Dan Carpenter is right that privatization has largely failed.  But it didn't fail because of the idea.  It failed because of how it has been implemented.

Saturday, October 4, 2014

Mayor Ballard Campaign Website Still Trumpets Letter to the Editor Criticizing Opponent for Advocating "Misguided Use of Money on Early Education"

Indianapolis Mayor Greg Ballard
Given Mayor Ballard has contradicted virtually every campaign promise he made, I guess we shouldn't be surprised that he has now changed his mind on pre-K and now enthusiastically supports it so much so he is asking for a tax increase to fund it.   Nonetheless, if Ballard is thinking of a third term, he would be wise to remove from his campaign website the 11/1/11 Star letter to the editor criticizing Ballard's 2011 opponent for advocating spending money on early childhood education which "will do little to help young children whose parents do not value education."

Misguided use of money on early education 11.1.


I am very disappointed by The Star's endorsement of Melina Kennedy for mayor. Her decision to divert millions from RebuildIndy to early childhood education is misguided and will do little to help young children whose parents do not value education. Parental involvement and support are key to their progress and Kennedy would be better off finding ways to support the family structure, which is so lacking in many poor neighborhoods.

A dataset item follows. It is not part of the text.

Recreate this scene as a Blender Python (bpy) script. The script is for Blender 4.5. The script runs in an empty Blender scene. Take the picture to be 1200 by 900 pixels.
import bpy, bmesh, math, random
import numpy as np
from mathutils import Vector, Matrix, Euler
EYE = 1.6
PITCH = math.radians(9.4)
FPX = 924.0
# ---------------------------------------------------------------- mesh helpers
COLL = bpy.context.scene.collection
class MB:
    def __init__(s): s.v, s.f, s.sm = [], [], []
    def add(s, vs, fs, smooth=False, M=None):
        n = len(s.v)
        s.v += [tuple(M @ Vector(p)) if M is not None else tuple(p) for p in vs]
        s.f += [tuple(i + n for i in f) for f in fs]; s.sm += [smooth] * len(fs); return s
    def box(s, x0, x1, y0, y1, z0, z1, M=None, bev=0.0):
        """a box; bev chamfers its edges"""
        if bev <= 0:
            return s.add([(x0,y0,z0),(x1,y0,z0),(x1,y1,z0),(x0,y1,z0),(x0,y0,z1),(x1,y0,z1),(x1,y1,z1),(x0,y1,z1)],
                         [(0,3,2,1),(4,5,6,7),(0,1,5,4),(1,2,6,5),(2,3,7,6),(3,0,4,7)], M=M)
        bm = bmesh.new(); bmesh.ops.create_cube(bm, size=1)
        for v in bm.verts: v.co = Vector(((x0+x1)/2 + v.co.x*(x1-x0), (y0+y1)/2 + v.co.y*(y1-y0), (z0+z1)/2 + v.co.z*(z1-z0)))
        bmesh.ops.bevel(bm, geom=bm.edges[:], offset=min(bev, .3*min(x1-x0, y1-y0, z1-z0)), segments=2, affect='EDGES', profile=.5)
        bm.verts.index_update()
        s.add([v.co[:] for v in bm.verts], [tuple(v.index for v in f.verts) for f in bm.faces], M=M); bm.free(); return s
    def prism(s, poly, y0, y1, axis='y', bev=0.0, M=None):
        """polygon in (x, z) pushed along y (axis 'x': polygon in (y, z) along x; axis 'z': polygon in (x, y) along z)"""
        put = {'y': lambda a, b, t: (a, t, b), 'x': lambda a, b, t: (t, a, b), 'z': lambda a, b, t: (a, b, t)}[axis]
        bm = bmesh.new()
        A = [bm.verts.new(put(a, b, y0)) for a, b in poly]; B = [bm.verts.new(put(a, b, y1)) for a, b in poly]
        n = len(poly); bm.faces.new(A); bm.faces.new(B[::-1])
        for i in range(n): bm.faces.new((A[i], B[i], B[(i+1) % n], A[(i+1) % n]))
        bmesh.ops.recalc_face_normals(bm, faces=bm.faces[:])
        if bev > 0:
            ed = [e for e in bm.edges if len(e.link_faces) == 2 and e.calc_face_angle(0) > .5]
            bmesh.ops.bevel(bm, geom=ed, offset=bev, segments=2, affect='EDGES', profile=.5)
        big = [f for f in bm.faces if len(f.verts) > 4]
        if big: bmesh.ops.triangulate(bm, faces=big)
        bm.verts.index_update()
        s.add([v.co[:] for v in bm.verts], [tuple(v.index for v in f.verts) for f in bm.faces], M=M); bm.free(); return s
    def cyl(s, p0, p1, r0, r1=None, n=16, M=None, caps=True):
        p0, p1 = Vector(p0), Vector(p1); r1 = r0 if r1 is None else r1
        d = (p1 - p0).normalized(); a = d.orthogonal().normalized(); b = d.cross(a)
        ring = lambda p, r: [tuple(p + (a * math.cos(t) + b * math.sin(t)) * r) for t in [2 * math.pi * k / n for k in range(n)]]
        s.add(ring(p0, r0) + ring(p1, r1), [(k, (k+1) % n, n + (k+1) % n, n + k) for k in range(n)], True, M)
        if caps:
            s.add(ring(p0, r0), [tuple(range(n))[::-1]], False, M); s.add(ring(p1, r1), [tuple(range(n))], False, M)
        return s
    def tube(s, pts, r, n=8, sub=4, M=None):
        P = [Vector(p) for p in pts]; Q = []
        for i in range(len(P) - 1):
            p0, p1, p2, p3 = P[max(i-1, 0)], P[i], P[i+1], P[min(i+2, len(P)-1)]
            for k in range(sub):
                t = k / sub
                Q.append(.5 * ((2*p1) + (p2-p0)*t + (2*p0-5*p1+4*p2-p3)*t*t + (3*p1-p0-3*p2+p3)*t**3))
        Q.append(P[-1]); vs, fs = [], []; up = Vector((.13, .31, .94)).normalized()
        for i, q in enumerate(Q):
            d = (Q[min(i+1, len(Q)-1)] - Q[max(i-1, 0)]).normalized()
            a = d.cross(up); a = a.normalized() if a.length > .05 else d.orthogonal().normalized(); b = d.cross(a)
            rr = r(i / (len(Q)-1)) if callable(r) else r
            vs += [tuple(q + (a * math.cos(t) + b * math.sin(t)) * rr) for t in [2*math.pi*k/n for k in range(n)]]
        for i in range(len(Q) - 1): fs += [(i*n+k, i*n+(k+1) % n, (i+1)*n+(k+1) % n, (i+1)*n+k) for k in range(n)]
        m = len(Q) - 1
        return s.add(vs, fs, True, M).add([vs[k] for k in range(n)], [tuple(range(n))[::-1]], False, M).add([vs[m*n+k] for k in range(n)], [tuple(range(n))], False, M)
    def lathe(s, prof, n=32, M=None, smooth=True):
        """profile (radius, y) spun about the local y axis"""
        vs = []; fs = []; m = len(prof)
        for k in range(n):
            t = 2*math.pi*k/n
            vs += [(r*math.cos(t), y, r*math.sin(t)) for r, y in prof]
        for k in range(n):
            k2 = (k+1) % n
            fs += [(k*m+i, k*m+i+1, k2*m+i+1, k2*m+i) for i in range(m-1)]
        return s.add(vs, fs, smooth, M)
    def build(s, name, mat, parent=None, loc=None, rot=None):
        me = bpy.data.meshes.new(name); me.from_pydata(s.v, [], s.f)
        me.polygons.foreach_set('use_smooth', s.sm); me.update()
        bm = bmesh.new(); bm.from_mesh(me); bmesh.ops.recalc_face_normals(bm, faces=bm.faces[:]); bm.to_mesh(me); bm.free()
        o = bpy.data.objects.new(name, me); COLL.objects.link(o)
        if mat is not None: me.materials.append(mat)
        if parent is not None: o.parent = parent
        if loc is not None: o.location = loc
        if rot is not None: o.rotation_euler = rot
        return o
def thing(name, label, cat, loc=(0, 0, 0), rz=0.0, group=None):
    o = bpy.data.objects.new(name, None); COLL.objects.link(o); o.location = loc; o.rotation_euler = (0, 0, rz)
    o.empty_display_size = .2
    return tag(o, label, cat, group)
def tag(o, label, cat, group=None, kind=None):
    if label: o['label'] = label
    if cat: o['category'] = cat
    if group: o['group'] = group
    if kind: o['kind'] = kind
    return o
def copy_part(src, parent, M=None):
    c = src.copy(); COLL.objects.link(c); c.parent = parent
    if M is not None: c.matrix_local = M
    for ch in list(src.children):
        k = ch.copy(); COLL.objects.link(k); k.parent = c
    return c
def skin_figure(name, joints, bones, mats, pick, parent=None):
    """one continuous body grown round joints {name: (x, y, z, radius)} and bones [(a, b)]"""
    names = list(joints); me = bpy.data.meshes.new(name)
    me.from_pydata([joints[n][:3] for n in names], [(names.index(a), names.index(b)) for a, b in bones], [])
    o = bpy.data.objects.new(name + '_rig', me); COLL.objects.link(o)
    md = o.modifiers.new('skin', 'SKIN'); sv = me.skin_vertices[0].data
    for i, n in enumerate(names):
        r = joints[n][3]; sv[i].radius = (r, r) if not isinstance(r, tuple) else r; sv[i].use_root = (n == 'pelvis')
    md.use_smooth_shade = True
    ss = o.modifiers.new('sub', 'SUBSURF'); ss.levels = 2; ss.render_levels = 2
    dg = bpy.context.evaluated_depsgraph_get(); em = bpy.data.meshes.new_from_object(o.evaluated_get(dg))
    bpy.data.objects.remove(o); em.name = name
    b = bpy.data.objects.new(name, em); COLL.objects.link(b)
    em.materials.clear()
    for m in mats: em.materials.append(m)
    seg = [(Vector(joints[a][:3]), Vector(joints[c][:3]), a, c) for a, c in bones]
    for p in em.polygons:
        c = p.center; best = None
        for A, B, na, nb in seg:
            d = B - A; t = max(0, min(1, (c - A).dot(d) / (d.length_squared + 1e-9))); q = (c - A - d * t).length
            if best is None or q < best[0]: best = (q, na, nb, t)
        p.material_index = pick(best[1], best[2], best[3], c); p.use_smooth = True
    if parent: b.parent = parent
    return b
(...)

I was glad to see that most of the letters in the Oct. 30 edition of The Star supported Mayor Greg Ballard. Many of us are less interested in attracting young liberals from other countries who sit in coffeehouses discussing theory than we are in having long-neglected infrastructure needs met right now. Ballard has done a good job and deserves another term.

Elizabeth Q. Grady

Thursday, October 2, 2014

Legal Battle Breaks Out in Indianapolis Volleyball Community

On Wednesday, the Indiana Volleyball Club (IVC), which operates out of the Incredi-Plex on the far east side of Indianapolis, filed a voluminous lawsuit against the newly-formed Academic Volleyball Club (AVC), as well as its Executive Director Emily Hawthorne.  Hawthorne had previously been employed by IVC as Volleyball Coordinator and still appears on the IVC's website in that capacity.  The lawsuit also names eight coaches of the IVC who left to join the AVC, including Emily's husband, Steve.

The lawsuit alleges that when Hawthorne left she utilized IVC client emails to recruit clients for AVC and redirected the IVC's Facebook, Twitter and Instagram to AVC.  (AVC appears to have regained control over these accounts which are now directed toward the Incredi-Plex. The lawsuit also alleges that when Hawthorne started AVC, she adopted a tournament series with the same names and dates as IVC in order to cause confusion in the volleyball community.

The coaches, who are all identified as independent contractors, are said to have violated their one page IVC's contract which say they shall "not secrets, production processes, customers, pricing or marketing plans."  Emails are attached to the lawsuit which purport to show solicitation of customers by the defendants.

The lawsuit identifies six legal theories:  violation of Indiana Uniform Trade Secrets Act, tortious interference with contract, conversion, computer tampering, breach of duty of loyalty and good faith, and breach of the Lanham Act.  The lawsuit asks for specific performance, that corrective measures be taken and for unspecified damages.

The lawsuit, which has Cause No. 49D-1414-PL-032496, was filed by Attorney John Maley, a partner with Barnes and Thornburg.